● **The exercise**
Restate the data word for word and leave the images out.

----

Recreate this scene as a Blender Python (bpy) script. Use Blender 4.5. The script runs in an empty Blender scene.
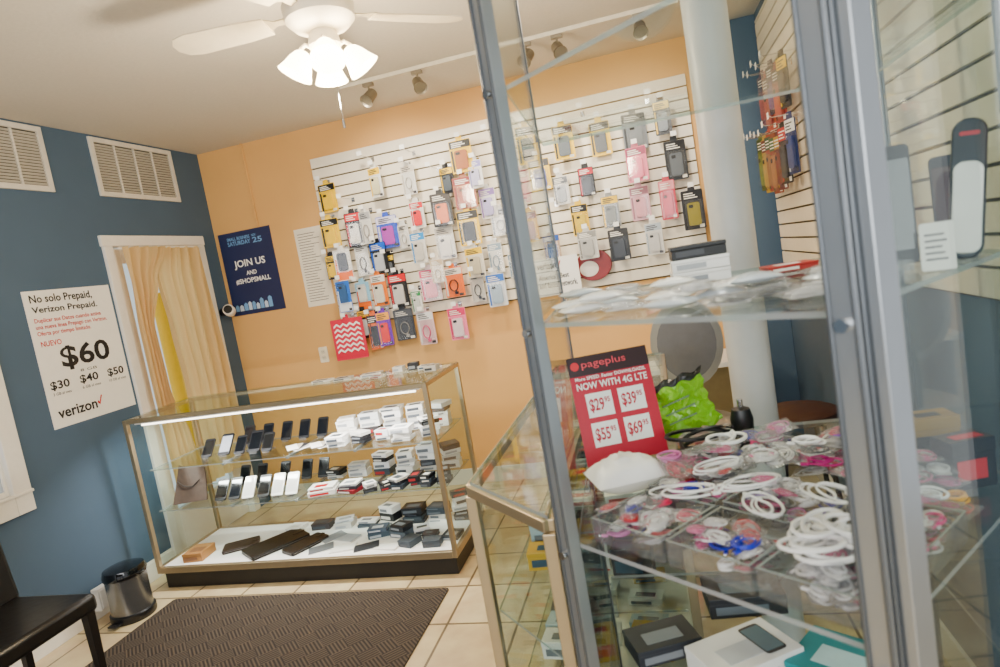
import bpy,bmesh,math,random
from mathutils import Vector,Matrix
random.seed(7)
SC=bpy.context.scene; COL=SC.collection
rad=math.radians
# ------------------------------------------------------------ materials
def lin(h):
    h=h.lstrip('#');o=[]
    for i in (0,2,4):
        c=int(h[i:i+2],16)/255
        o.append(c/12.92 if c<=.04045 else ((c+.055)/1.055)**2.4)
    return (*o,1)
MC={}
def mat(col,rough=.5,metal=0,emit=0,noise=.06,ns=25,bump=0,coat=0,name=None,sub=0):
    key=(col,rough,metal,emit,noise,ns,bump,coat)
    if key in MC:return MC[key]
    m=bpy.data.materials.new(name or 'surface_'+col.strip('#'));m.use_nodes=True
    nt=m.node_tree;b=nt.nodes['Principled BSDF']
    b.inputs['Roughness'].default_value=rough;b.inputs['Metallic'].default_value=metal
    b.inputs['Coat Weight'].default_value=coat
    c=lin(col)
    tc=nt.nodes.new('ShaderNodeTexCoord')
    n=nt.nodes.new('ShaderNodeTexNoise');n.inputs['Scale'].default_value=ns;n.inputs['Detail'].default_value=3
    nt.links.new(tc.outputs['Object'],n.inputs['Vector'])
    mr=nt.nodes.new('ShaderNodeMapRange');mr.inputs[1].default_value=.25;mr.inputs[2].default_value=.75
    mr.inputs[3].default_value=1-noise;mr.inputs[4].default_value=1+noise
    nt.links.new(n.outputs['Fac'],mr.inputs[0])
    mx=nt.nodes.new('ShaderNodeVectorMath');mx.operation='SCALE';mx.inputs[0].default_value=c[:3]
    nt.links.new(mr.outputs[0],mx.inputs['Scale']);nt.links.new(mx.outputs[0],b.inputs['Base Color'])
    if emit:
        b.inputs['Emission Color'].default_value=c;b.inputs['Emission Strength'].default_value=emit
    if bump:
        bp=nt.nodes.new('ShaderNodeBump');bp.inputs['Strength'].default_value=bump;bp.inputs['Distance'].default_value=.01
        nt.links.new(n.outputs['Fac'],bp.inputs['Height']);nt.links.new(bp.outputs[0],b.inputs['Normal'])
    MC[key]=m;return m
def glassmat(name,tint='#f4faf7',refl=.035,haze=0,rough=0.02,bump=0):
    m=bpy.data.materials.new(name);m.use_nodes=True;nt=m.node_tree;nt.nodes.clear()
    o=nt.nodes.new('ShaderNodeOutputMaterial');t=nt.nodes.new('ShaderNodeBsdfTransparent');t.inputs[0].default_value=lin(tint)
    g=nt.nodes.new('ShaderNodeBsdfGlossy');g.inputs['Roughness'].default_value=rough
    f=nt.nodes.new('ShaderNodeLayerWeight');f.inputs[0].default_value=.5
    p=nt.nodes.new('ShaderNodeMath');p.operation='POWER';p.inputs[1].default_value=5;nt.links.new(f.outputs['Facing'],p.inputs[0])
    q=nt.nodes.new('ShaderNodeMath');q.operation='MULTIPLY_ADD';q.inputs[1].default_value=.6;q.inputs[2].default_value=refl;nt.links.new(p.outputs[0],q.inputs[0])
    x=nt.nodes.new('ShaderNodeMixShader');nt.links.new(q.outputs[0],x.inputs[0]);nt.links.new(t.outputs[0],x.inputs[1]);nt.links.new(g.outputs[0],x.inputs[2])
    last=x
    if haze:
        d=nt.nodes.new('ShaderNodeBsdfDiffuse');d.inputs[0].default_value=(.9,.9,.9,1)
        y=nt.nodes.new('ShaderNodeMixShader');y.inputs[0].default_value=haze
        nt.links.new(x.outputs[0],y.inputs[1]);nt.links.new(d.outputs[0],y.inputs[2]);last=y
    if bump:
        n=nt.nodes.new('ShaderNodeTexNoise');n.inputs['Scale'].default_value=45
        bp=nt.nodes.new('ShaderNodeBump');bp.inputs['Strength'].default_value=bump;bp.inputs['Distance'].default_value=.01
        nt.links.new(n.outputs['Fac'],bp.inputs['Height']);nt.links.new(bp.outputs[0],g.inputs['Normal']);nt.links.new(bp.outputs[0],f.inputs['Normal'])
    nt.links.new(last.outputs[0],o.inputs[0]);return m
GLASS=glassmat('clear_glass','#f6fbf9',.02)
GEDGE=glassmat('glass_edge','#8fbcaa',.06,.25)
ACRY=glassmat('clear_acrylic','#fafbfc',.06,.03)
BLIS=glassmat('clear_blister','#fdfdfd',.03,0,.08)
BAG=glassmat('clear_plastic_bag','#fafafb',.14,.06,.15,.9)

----

● **Result of this task**
Recreate this scene as a Blender Python (bpy) script. Use Blender 4.5. The script runs in an empty Blender scene.
import bpy,bmesh,math,random
from mathutils import Vector,Matrix
random.seed(7)
SC=bpy.context.scene; COL=SC.collection
rad=math.radians
# ------------------------------------------------------------ materials
def lin(h):
    h=h.lstrip('#');o=[]
    for i in (0,2,4):
        c=int(h[i:i+2],16)/255
        o.append(c/12.92 if c<=.04045 else ((c+.055)/1.055)**2.4)
    return (*o,1)
MC={}
def mat(col,rough=.5,metal=0,emit=0,noise=.06,ns=25,bump=0,coat=0,name=None,sub=0):
    key=(col,rough,metal,emit,noise,ns,bump,coat)
    if key in MC:return MC[key]
    m=bpy.data.materials.new(name or 'surface_'+col.strip('#'));m.use_nodes=True
    nt=m.node_tree;b=nt.nodes['Principled BSDF']
    b.inputs['Roughness'].default_value=rough;b.inputs['Metallic'].default_value=metal
    b.inputs['Coat Weight'].default_value=coat
    c=lin(col)
    tc=nt.nodes.new('ShaderNodeTexCoord')
    n=nt.nodes.new('ShaderNodeTexNoise');n.inputs['Scale'].default_value=ns;n.inputs['Detail'].default_value=3
    nt.links.new(tc.outputs['Object'],n.inputs['Vector'])
    mr=nt.nodes.new('ShaderNodeMapRange');mr.inputs[1].default_value=.25;mr.inputs[2].default_value=.75
    mr.inputs[3].default_value=1-noise;mr.inputs[4].default_value=1+noise
    nt.links.new(n.outputs['Fac'],mr.inputs[0])
    mx=nt.nodes.new('ShaderNodeVectorMath');mx.operation='SCALE';mx.inputs[0].default_value=c[:3]
    nt.links.new(mr.outputs[0],mx.inputs['Scale']);nt.links.new(mx.outputs[0],b.inputs['Base Color'])
    if emit:
        b.inputs['Emission Color'].default_value=c;b.inputs['Emission Strength'].default_value=emit
    if bump:
        bp=nt.nodes.new('ShaderNodeBump');bp.inputs['Strength'].default_value=bump;bp.inputs['Distance'].default_value=.01
        nt.links.new(n.outputs['Fac'],bp.inputs['Height']);nt.links.new(bp.outputs[0],b.inputs['Normal'])
    MC[key]=m;return m
def glassmat(name,tint='#f4faf7',refl=.035,haze=0,rough=0.02,bump=0):
    m=bpy.data.materials.new(name);m.use_nodes=True;nt=m.node_tree;nt.nodes.clear()
    o=nt.nodes.new('ShaderNodeOutputMaterial');t=nt.nodes.new('ShaderNodeBsdfTransparent');t.inputs[0].default_value=lin(tint)
    g=nt.nodes.new('ShaderNodeBsdfGlossy');g.inputs['Roughness'].default_value=rough
    f=nt.nodes.new('ShaderNodeLayerWeight');f.inputs[0].default_value=.5
    p=nt.nodes.new('ShaderNodeMath');p.operation='POWER';p.inputs[1].default_value=5;nt.links.new(f.outputs['Facing'],p.inputs[0])
    q=nt.nodes.new('ShaderNodeMath');q.operation='MULTIPLY_ADD';q.inputs[1].default_value=.6;q.inputs[2].default_value=refl;nt.links.new(p.outputs[0],q.inputs[0])
    x=nt.nodes.new('ShaderNodeMixShader');nt.links.new(q.outputs[0],x.inputs[0]);nt.links.new(t.outputs[0],x.inputs[1]);nt.links.new(g.outputs[0],x.inputs[2])
    last=x
    if haze:
        d=nt.nodes.new('ShaderNodeBsdfDiffuse');d.inputs[0].default_value=(.9,.9,.9,1)
        y=nt.nodes.new('ShaderNodeMixShader');y.inputs[0].default_value=haze
        nt.links.new(x.outputs[0],y.inputs[1]);nt.links.new(d.outputs[0],y.inputs[2]);last=y
    if bump:
        n=nt.nodes.new('ShaderNodeTexNoise');n.inputs['Scale'].default_value=45
        bp=nt.nodes.new('ShaderNodeBump');bp.inputs['Strength'].default_value=bump;bp.inputs['Distance'].default_value=.01
        nt.links.new(n.outputs['Fac'],bp.inputs['Height']);nt.links.new(bp.outputs[0],g.inputs['Normal']);nt.links.new(bp.outputs[0],f.inputs['Normal'])
    nt.links.new(last.outputs[0],o.inputs[0]);return m
GLASS=glassmat('clear_glass','#f6fbf9',.02)
GEDGE=glassmat('glass_edge','#8fbcaa',.06,.25)
ACRY=glassmat('clear_acrylic','#fafbfc',.06,.03)
BLIS=glassmat('clear_blister','#fdfdfd',.03,0,.08)
BAG=glassmat('clear_plastic_bag','#fafafb',.14,.06,.15,.9)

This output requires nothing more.